Die Europäische Kommission hat am 15.9. die Mitteilung „Politkohärenz im Interesse der Entwicklung – politischer Rahmen für das gemeinsame Konzept der Europäischen Union“ vorgelegt. Darin wird einerseits eingestanden, dass mit den anhaltenden Krisen die Schere zwischen den Nöten und Problemen der Entwicklungsländer und den erforderlichen Hilfen seitens der „ersten Welt“ wächst, andererseits wird die Möglichkeit eingeräumt, die entwicklungspolitische Kohärenz auszuhebeln und unter dem Einfluss der Wirtschaftskrise die skandalös geringe staatliche Entwicklungshilfe weiter zu reduzieren. Dabei erklärt die Mitteilung klar und deutlich, dass die erneute Zuspitzung der sozialen und wirtschaftlichen Probleme der Entwicklungsländer wesentlich auf das Konto der „ersten Welt“ geht und dass die EU weit entfernt von den vor Jahrzehnten vereinbarten 0,7% BIP-Entwicklungshilfe ist.

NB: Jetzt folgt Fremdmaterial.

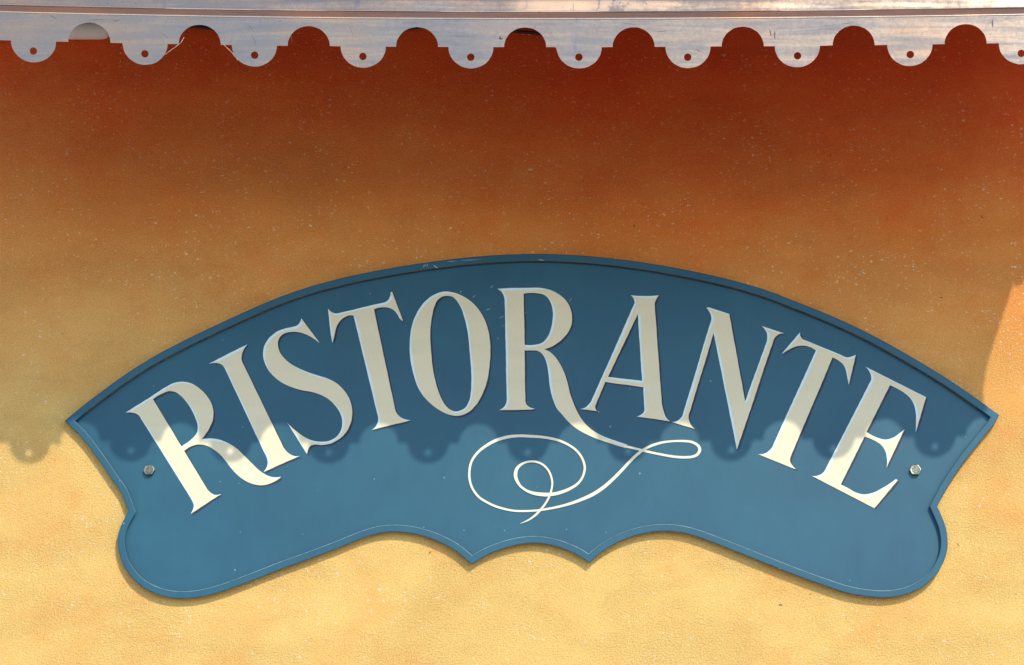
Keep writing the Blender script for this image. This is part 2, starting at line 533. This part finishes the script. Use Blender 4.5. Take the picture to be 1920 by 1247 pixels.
# rail that carries the sheet
v = []
xa, xb = on_awning(AW0, YT, FD).x, on_awning(AW1, YT, FD).x
for x in (xa, xb):
    for (d, z) in ((0.440, 3.722), (0.395, 3.722), (0.395, 3.772), (0.440, 3.745)):
        v.append((x, -d, z))
rail = link('support_rail', mesh('support_rail', v, [(0,1,2,3),(4,5,6,7),(0,1,5,4),(1,2,6,5),(2,3,7,6),(3,0,4,7)]), None, M_WOOD)
under(rail, awning)
# one small blind rivet on the valance
c = at(939, 71, FD)
rv = []; rf = []
for j, (rr, hh) in enumerate(((3.2, 0.0), (3.0, 0.0007), (1.8, 0.0012), (0.0, 0.0014))):
    for k in range(12):
        rv.append(Vector((c.x + rr/1000 * cos(2*pi*k/12), -FD - hh, c.z + rr/1000 * sin(2*pi*k/12))))
for j in range(3):
    for k in range(12):
        rf.append((j*12+k, j*12+(k+1) % 12, (j+1)*12+(k+1) % 12, (j+1)*12+k))
rivet = link('rivet', mesh('rivet', rv, rf, True), None, copper('dark_rivet_metal', 0.46, 0.5, 0.45))
under(rivet, awning)

# ------------------------------------------------------------------ sign board
OUT = [(121.6, 789.3, 1), (146.4, 768.1), (181.8, 740.8), (236.3, 701.3), (290.9, 667.2), (345.4, 638.6), (399.9, 612.2), (457, 585.8), (514, 561.2), (568.3, 541.6),
       (622.5, 526.2), (676.7, 513.6), (730.9, 503.2), (785, 494.4), (839.2, 487), (893.4, 481.3), (947.5, 477.6), (1000, 476.2), (1068, 478), (1122.5, 482),
       (1176.7, 488.2), (1230.9, 496), (1285, 505.8), (1339.2, 517.3), (1393.4, 531), (1447.5, 548), (1488.1, 564.0), (1536.2, 583), (1584.4, 603.8), (1632.5, 627),
       (1680.6, 653.1), (1728.7, 681), (1776.8, 710.5), (1825, 743.3), (1873.6, 778.3, 1),
       (1864.4, 795), (1848.4, 814.6), (1832.4, 834.2), (1816.3, 854.4), (1800.3, 876.3), (1784.3, 900.3), (1768.2, 928.0), (1757.2, 949.5, 1),
       (1764.2, 965), (1771.8, 984), (1776.3, 1006), (1776.9, 1023), (1773.5, 1042), (1765.5, 1061), (1753, 1079.5), (1736.2, 1096), (1713.7, 1109.2), (1687, 1117.6),
       (1659.2, 1120.8), (1632, 1119.3), (1586, 1111.4), (1550.9, 1099.8), (1496.7, 1080.4), (1442.5, 1059.2), (1388.3, 1037.5), (1334.2, 1016.4), (1301.7, 1004.8), (1278, 998.8),
       (1255, 996.4), (1226.7, 997.3), (1191.3, 1004.3), (1155.8, 1018.4), (1127.5, 1035.8), (1105.5, 1055.8, 1), (1085, 1042.2), (1060.2, 1030.6), (1031.9, 1022), (1007.1, 1018.6),
       (978.8, 1020.2), (943.3, 1028.9), (911.5, 1041.7), (884.5, 1058.5, 1), (872.5, 1047.8), (851.3, 1031), (819.4, 1014.4), (784, 1002.6), (748.5, 997.6), (713.1, 999.5),
       (687.5, 1006.7), (633.4, 1028), (579.2, 1048.4), (525, 1068), (470.9, 1089.1), (416.7, 1109), (384.2, 1117.8), (351.7, 1122), (321.9, 1121), (289.4, 1112.3),
       (260.5, 1095.5), (241, 1074.8), (228.4, 1052.2), (221.9, 1028.3), (221.0, 1009.4), (224.2, 993), (231.1, 976.6), (240.8, 958.6, 1), (235.2, 943.5), (225.7, 921),
       (211, 900.5), (197.4, 880), (175.4, 849.1), (153.5, 820.6), (136, 803)]
D_BACK, D_PANEL, D_RIM = 0.0030, 0.0066, 0.0156
outer = ring(OUT, 6)
sign = bpy.data.objects.new('restaurant_sign', None); COL.objects.link(sign)
sign.location = at(998, 800, 0)
tag(sign, 'curved blue restaurant sign with cream hand-painted letters, bolted to the stucco wall', 'sign')
# the panel sits low in its frame: along edges that look up there is an open joint
corners = [i for i, (n1, n2) in enumerate(normals(outer)) if n1.dot(n2) < 0.8]
bl = []
for p, (n1, n2) in zip(outer, normals(outer)):
    m = (n1 + n2).normalized()
    near = min((p - outer[i]).length for i in corners)
    f = max(0.0, min(1.0, (-m.y - 0.30) / 0.4)) * max(0.0, min(1.0, (near - 24) / 14.0))
    bl.append(p - m * (5.0 + 10.4 * f))
board = link('board', plate('board', [dedupe(bl)], D_BACK + 0.0006, D_PANEL), None, M_BLUE)
under(board, sign)
prof = [(0.6, D_BACK), (0.0, D_BACK + 0.001), (0.0, D_RIM - 0.0012), (0.5, D_RIM - 0.0004), (1.4, D_RIM), (11.6, D_RIM), (12.6, D_RIM - 0.0004), (13.2, D_RIM - 0.0010), (13.2, D_RIM - 0.0018), (6.6, D_RIM - 0.0019), (6.2, D_PANEL - 0.0008)]
verts = []; faces = []
loops = [inset(outer, off) for off, d in prof]
n = len(outer)
for lp, (off, d) in zip(loops, prof):
    verts += [at(p.x, p.y, d) for p in lp]
for j in range(len(prof)):
    jn = (j + 1) % len(prof)
    for i in range(n):
        faces.append((j*n + i, j*n + (i+1) % n, jn*n + (i+1) % n, jn*n + i))
rim = link('rim', mesh('rim', verts, faces), None, M_BLUE_RIM)
under(rim, sign)

# pale strip painted as the sun highlight on the rim's lower inner edge
i0 = min(range(n), key=lambda i: (outer[i] - Vector((1776, 1040))).length)
i1 = min(range(n), key=lambda i: (outer[i] - Vector((226, 1045))).length)
la, lb = inset(outer, 12.5), inset(outer, 13.35)
verts = []; faces = []; k = i0
while True:
    fade = min(1.0, abs(k - i0) / 14, abs(k - i1) / 14) * random.uniform(0.55, 1.1)
    m = la[k].lerp(lb[k], 0.5); h = (lb[k] - la[k]) * 0.5 * fade
    verts += [at((m - h).x, (m - h).y, D_RIM - 0.0001), at((m + h).x, (m + h).y, D_RIM - 0.0009), at((m + h).x, (m + h).y, D_RIM - 0.0003), at((m - h).x, (m - h).y, D_RIM + 0.00025)]
    if k == i1: break
    k = (k + 1) % n
for i in range(len(verts) // 4 - 1):
    for j in range(4):
        a = 4*i + j; b = 4*i + (j+1) % 4
        faces.append((a, b, b + 4, a + 4))
line = link('edge_highlight', mesh('edge_highlight', verts, faces), None, paint('pale_edge_highlight', (0.24, 0.38, 0.43), 0.5, 0.15))
line['label'] = 'thin pale painted highlight along the lower inner edge'
under(line, sign)

# ------------------------------------------------------------------ lettering
def Z(ox, oy, s, pts): return [((p[0] / s + ox), (p[1] / s + oy)) + tuple(p[2:]) for p in pts]
LET = []
z = (220, 700, 4.453)
LET.append(('R', [Z(*z, [(70,328,1),(150,276),(290,190),(400,118),(450,90),(505,72),(560,71),(620,86),(690,130),(750,192),(787,255),(801,320),(797,390),(773,450),(738,508),(703,551,1),
    (740,545),(790,544),(850,553),(920,581),(990,623),(1060,688),(1130,758),(1190,814),(1240,847),(1295,866),(1368,864,1),(1330,895),(1270,922),(1200,935),(1130,924),(1060,892),(1000,846),(950,792),(910,740),(870,690),(820,647),(770,615),(715,597),(660,596),(605,615),(557,647,1),
    (738,945,1),(780,997),(812,1015),(868,1007,1),(840,1026,1),(612,1173,1),(632,1130),(637,1095),(622,1060),(604,1028,1),(200,382,1),(182,354),(158,338),(120,328)]),
    Z(*z, [(298,217,1),(380,167),(430,149),(478,154),(530,188),(580,243),(625,315),(655,380),(670,440),(667,485),(648,520),(600,565),(535,609,1)])], 1))
z = (380, 580, 3.897)
LET.append(('I', [Z(*z, [(45,397,1),(325,256,1),(303,288),(288,322),(283,355),(290,386,1),(576,978,1),(605,1028),(637,1058),(672,1073),(708,1071,1),(672,1088,1),(443,1190,1),(465,1157),(475,1120),(468,1082),(452,1050,1),(162,432,1),(140,405),(113,394),(80,392)])], 1))
LET.append(('S', [Z(*z, [(720,65,1),(858,250,1),(820,220),(770,190),(720,172),(660,164),(610,171),(573,193),(553,226),(550,266),(563,312),(592,352),(640,396),(700,430),(770,460),(850,486),(922,510),(985,545),(1035,595),(1070,650),(1090,715),(1091,790),(1074,850),(1040,908),(990,953),(930,983),(870,992),(812,988),(785,1000),(770,1025),(762,1058,1),
    (618,828,1),(650,862),(700,903),(750,937),(800,958),(860,967),(920,962),(968,940),(1003,900),(1019,850),(1017,797),(1000,750),(965,700),(920,657),(870,628),(800,605),(720,590),(640,565),(570,530),(512,482),(470,427),(447,370),(442,310),(456,255),(490,206),(540,166),(600,141),(660,127),(697,112),(712,92)])], 1))
z = (600, 530, 4.156)
LET.append(('T', [Z(*z, [(62,200,1),(82,224),(108,238),(135,240,1),(505,152,1),(532,134),(544,108),(552,72,1),(562,72,1),(648,300,1),(625,284),(605,250),(577,216),(542,198),(500,191),(460,195),(420,207,1),(584,982,1),(600,1020),(630,1050),(665,1065),(706,1073,1),(400,1148,1),(430,1125),(447,1095),(453,1060),(446,1020,1),(262,258,1),(230,254),(192,269),(160,294),(135,330),(120,370),(110,420),(95,468,1),(84,400),(72,290)])], 1))
z = (750, 520, 4.456)
LET.append(('O', [Z(*z, [(385,118),(450,128),(520,155),(590,199),(650,260),(700,340),(735,432),(752,540),(755,650),(745,765),(725,875),(690,970),(640,1060),(580,1120),(520,1150),(470,1158),(410,1148),(330,1110),(250,1050),(190,985),(142,900),(110,800),(88,690),(80,570),(88,470),(110,372),(150,283),(210,202),(280,149),(340,124)]),
    Z(*z, [(400,155),(440,164),(475,196),(505,246),(538,335),(560,430),(575,540),(585,650),(593,760),(597,860),(594,945),(578,1030),(545,1088),(500,1115),(460,1121),(420,1106),(380,1070),(345,1010),(310,920),(285,820),(268,710),(258,600),(253,500),(257,400),(268,320),(285,248),(312,192),(352,161)])], 1))
z = (920, 530, 4.456); z2 = (860, 740, 4.0)
r2 = Z(*z, [(55,52,1),(100,48),(200,45),(330,43),(430,46),(500,62),(560,92),(620,140),(660,200),(679,270),(677,340),(655,400),(615,455),(560,504),(500,540),(445,557,1),(490,576),(530,611),(575,671),(610,740),(640,830),(665,930)]) \
    + Z(*z2, [(872,90),(905,156),(950,218),(1000,264),(1060,300),(1130,330),(1200,354),(1262,374,1),(1254,400,1),(1190,382),(1110,356),(1020,325),(940,288),(870,245),(810,190),(775,148)]) \
    + Z(*z, [(560,1060),(522,980),(497,880),(485,780),(471,690),(449,622),(420,586),(378,566,1),(283,567,1),(289,985,1),(300,1018),(325,1040),(372,1053,1),(345,1060,1),(70,1066,1),(105,1045),(128,1012),(134,965,1),(118,170,1),(113,122),(95,82)])
LET.append(('R', [r2, Z(*z, [(275,92,1),(395,90),(440,100),(475,125),(502,168),(519,240),(514,330),(495,410),(465,468),(420,506),(365,519),(284,520,1)])], 2))
z = (1080, 530, 4.456)
LET.append(('A', [Z(*z, [(457,104,1),(500,110),(575,112),(650,109),(692,106,1),(669,142),(657,178,1),(663,270,1),(716,1000,1),(732,1070),(755,1128),(787,1160,1),(770,1156,1),(505,1118,1),(540,1105),(563,1085),(572,1050,1),(562,873,1),(245,830,1),(160,1030,1),(166,1060),(200,1084,1),(180,1074,1),(34,1055,1),(75,1045),(108,1017),(130,985,1),(491,168,1),(485,140)]),
    Z(*z, [(516,260,1),(552,820,1),(268,788,1)])], 1))
z = (1250, 560, 4.158)
LET.append(('N', [Z(*z, [(310,70,1),(330,68,1),(488,120,1),(612,803,1),(770,360,1),(784,308),(780,265),(765,240),(742,214,1),(918,272,1),(870,280),(845,300),(830,332,1),(548,1178,1),(366,268,1),(181,880,1),(170,925),(182,970),(222,1018,1),(195,1008,1),(40,962,1),(80,955),(112,930),(130,890,1),(349,160,1),(343,125),(330,98)])], 1))
z = (1400, 600, 3.3694)
LET.append(('T', [Z(*z, [(337,78,1),(341,105),(354,122,1),(600,222,1),(640,236),(665,231),(690,220,1),(645,408,1),(637,372),(630,328),(613,286),(580,256),(542,237,1),(276,868,1),(275,895),(290,920),(312,943,1),(295,938,1),(72,848,1),(110,845),(140,828),(163,800,1),(437,192,1),(410,176),(370,163),(330,163),(290,175),(255,194),(221,215,1)])], 1))
LET.append(('E', [Z(*z, [(750,295,1),(1134,488,1),(1068,708,1),(1069,660),(1070,600),(1060,545),(1038,500),(1000,464),(955,436),(905,412,1),(757,706,1),(830,745),(880,755),(928,742),(965,717),(998,690,1),(883,932,1),(887,880),(875,826),(845,786),(803,760),(744,737,1),(595,1040,1),(640,1062),(690,1090),(740,1102),(800,1090),(860,1060),(910,1030),(943,1005,1),(955,1013,1),(808,1190,1),(410,984,1),(450,984),(483,965),(505,930,1),(786,378,1),(785,348),(772,320)])], 1))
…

 Das hindert nun die Umweltminister der EU-Staaten nicht, am 21.10. in ihren Schlussfolgerungen zur EU-Position zur Klimakonferenz in Kopenhagen zu fordern, dass die staatliche Entwicklungshilfe stärker klimatischen Erfordernissen Rechnung tragen soll. Es werden Anpassungshilfen an den Klimawandel und Hilfen für notwendige klimapolitische Veränderungen in den Entwicklungsländern verlangt und alle gegebenen Versprechen zur Reduktion klimaschädigender Emissionen wiederholt.

 Aber es wird keine einzige Zahl zu wirklichen Finanzhilfen genannt und dass die favorisierten Instrumente zur Reduktion der Klimabelastung den Problemen nicht angemessen sind, wurde schon oftmals umfassend nachgewiesen.

Hatten UNO-Experten klar gestellt, dass die Entwicklungsländer mindestens jährlich 22-50 Mrd. Euro Unterstützung für die offensive Auseinandersetzung mit der Klimakrise brauchen, sprach im September die Europäische Kommission von lächerlichen jährlichen 2-15 Mrd. Euro, die die EU geben würde.

 Die am 22.10. veröffentliche Studie zu 10 Jahren Europäischer Sicherheits- und Verteidigungsstrategie erklärt, dass man für die Fortsetzung der Erfolgsstory mehr Ressourcen, mehr Militarisierung der Außenpolitik und stärkere Institutionen brauche – man hält daran fest, Probleme zu zuspitzen und „Sachzwänge“ zu produzieren.